Face à des progrès jugés insuffisants, le Brésil, qui accueillera les négociations climatiques de la COP30 en 2025, a proposé une nouvelle approche. Baptisée « contribution déterminée au niveau mondial », elle vise à établir des objectifs globaux clairs alignés sur l'Accord de Paris.
Cette méthode se distingue des cadres précédents :
- Protocole de Kyoto (1997) : Fixait des objectifs spécifiques et contraignants pour chaque pays industrialisé.
- Accord de Paris (2015) : Repose sur des contributions volontaires déterminées au niveau national (NDC).
- Proposition brésilienne : Établirait des cibles mondiales, comme tripler la production d'énergies renouvelables d'ici 2030, offrant une feuille de route plus claire pour l'action nationale.
Ce nouveau format permettrait également de comptabiliser séparément les actions des villes et des régions, créant ainsi des incitations supplémentaires. En l'absence de leadership américain, cette proposition pourrait offrir une occasion de renforcer collectivement les engagements et de remodeler le langage des traités internationaux.

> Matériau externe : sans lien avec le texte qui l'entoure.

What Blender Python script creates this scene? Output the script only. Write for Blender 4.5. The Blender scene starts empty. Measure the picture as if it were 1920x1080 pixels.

Alors que le monde est loin d'être sur la bonne voie pour limiter le réchauffement, cette initiative pourrait injecter un nouvel élan dans un processus qui en a cruellement besoin. Le succès des futures négociations dépendra de la capacité des nations à surmonter leurs intérêts stratégiques à court terme pour répondre à une menace existentielle commune.